Memories of the first cars in County Durham c.1905

The First Cars in County Durham

1900

The first person to have a car in the area was Dr Ralph Renton.

Everyone knew when he was coming because you could hear the engine.

“Chug, chug chug, chug.”

You’d then see him sitting there bolt up right like he was at a desk. Dr Renton lived at Oakfield, Blackhill; he was born in 1878. His mother’s name was Mary Renton; she was born in 1850. She had two sisters who lived with her, Marjory and Agnes. They were still in Benfieldside 1901. Ralph’s father, Dr George Renton had been the GP at Shotley Bridge before his son.

Dr Renton’s car was a chain-driven 8 HP Single Cylinder Rover

This was their first motorcar, designed by Edmund Lewes who had been working for Daimler. Before that they’d made motorbikes and before than they’d made bicycles. There were mostly horse drawn vehicles when I was a boy, private cars were very rare.

They next people after that to have a motor car were C.T. Mailings of Ford Potteries, Greenwood, Shotley Bridge. It was a Lanchester.

Lanchester in Fiume

It had tiller steering and bicycle wheels

When the cars came on the go JG got a mechanic driver, a man called Geldart, to come up from Middlesborough to teach my father how to drive.

Lanchester in Fiume

The Murrays bought a 10 HP Coventry Humber from this firm in Middlesborough and later bought a 30/40 Beeston Humber.

'Beeston' Humber at Rushen Abbey Hotel, Isle of Man

Thomas Humber was a blacksmith from Beeston near Nottingham

He started with velocipedes, they had no chains, you just sat on them to make them go by running your feet along the ground. He got into bicycles and then tricycles and by the 1890’s he was building copies of Leon Bollee’s tricar. As well as tricycles, they built motorcycles and voiturettes. They had two speeds those first cars, one forwards, one backwards. They were well built and a more expensive car.

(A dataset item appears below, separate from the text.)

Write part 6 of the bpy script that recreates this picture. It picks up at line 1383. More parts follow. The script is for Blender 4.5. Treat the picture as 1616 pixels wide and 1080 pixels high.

As a boy my father used to take me up to the yard to fiddle on with the engines

When old Dick Murray built Benfieldside House he had two massive stone pillars put up at the bottom of the drive. There was a little wicker gate into the lodge where we lived. J G. used to have a go with the Beeston Humber. One day he missed the gate and ran into the pillar which twisted round its base.

“How he didn’t knock it into our cottage I don’t know”.

These pillars were incorporated into the estate agent’s house which is called ‘Glastonbury’ and is on Benfieldside Road.

A second groom was taken on to look after the horses and my father took on the new role of chauffer. He used to drive J.G. all around the branches of the North Eastern Breweries, to the Moor Street Brewery in Sunderland, the Tower Brewery in Spennymore, the Weir Brewery in Stockton and up to the bottling plant at Blackhill next to the offices where I worked.

I blame cars for the growth in crime. You never heard of burglaries, but once the criminal types could nip in and out by car they’d target these big houses. Put the wind up a lot of people that.